Problem showing dilogarithm integral is -pi^2/6

[aheight]

Homework Statement

I am having problems showing an integral converges to -Pi^2/6

Relevant Equations

Li_2(1)

I am working with the Dilogarithm function and am having problems showing the following and was wondering if someone could help:
$$
\int_0^1\int_0^y\left(\frac{1}{x-1}\right)\left(\frac{1}{y}\right)dxdy=-\frac{\pi^2}{6}
$$
This is what I have so far:

Iterating the first level:
$$
\begin{align*}
&=\int_0^1\frac{1}{y}\biggr(\text{Log}(x-1)\biggr|_0^y\biggr)dy\\
&=\int_0^1\frac{1}{y}\biggr(\frac{\text{Log}(y-1)-\pi i}{y}\biggr)dy
\end{align*}
$$
which is now improper so I can write:
$$
\begin{align*}
&=\lim_{\epsilon\to 0^+}\int_{\epsilon}^{1-\epsilon}\frac{\text{Log}(y-1)-\pi i}{y}dy\\
&=\lim_{\epsilon\to 0^+}\biggr\{\int_{\epsilon}^{1-\epsilon}\frac{\text{Log}(y-1)}{y}dy+\pi i\text{Log}(\epsilon)\biggr\}
\end{align*}
$$
and an this point I'm stuck. I realize the integral is equal to the special function $-\text{Li}_2(1)$ but I'd like to prove it by evaluating the limit above unless there is a more standard approach of doing so. Perhaps a more straight-forward question would be "How does one show $\text{Li}_2(1)=-\frac{\pi^2}{6}$?"

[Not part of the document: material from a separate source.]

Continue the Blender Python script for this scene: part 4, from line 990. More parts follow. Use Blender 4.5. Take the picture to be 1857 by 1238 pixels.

MENTOR NOTE: see post #6 for a correction to this post.

 

[anuttarasammyak]

The integral is calculated to
$$-\int_0^1 \frac{\log(1-y)}{y}dy$$
Why do not you exchange log(1-y) with its Maclaurin expansion?

 

[aheight]

The integral is calculated to
$$-\int_0^1 \frac{\log(1-y)}{y}dy$$
Why do not you exchange log(1-y) with its Maclaurin expansion?

Thanks. I can convert it to the expansion but before I do, I don't understand how you're equating the two integrals. As I see it,
$$
\int_0^1 \frac{\log(y-1)}{y}dy=\int_0^1 \frac{\log(1-y)+\pi i}{y}dy
$$

Could you please explain how you got your expression?

 

[fresh_42]

Given that $\sum n^{-2}= \pi^2/6$ I would try to use Riemann sums and the Cauchy product of series, or Cauchy's integral formula with a contour that avoids $1$.

 

[etotheipi]

The integral is calculated to
$$-\int_0^1 \frac{\log(1-y)}{y}dy$$
Why do not you exchange log(1-y) with its Maclaurin expansion?

One small thing... why is there a minus sign here? I thought considering that $|y-1| = (1-y)$ for $y \in [0,1]$, we'd have
$$
\begin{align*}
\int_0^1 \int_0^y \left(\frac{1}{x-1}\right) \left(\frac{1}{y} \right) \mathrm{d}x \mathrm{d}y = \int_0^1 \frac{\ln|y-1|}{y} \mathrm{d}y = \int_0^1 \frac{\ln(1-y)}{y} \mathrm{d}y
\end{align*}
$$Then as you say we could just re-write $\ln(1-y) = -\sum_{k=1}^{\infty} \frac{y^k}{k}$ to get$$\int_0^1 \frac{\ln(1-y)}{y} \mathrm{d}y = - \sum_{k=1} \int_0^1 \frac{y^{k-1}}{k} \mathrm{d}y = - \sum_{k=1} \left[ \frac{y^{k}}{k^2} \right]_0^1 = - \sum_{k=1} \frac{1}{k^2} = - \frac{\pi^2}{6}$$

 

[aheight]

I think I understand how the $\log(y-1)$ gets converted to $\log(1-y)$. Considering the expression:
$$
\begin{align*}
&=\lim_{\epsilon\to 0^+}\int_{\epsilon}^{1-\epsilon}\frac{\text{Log}(y-1)-\pi i}{y}dy\\
&=\lim_{\epsilon\to 0^+}\int_{\epsilon}^{1-\epsilon}\frac{\text{Log}(1-y)+\pi i-\pi i}{y}dy\\
\end{align*}
$$
and then use the series expansion as per etotheipi above where I'm distinguishing the principal branch of $\log$ by Log.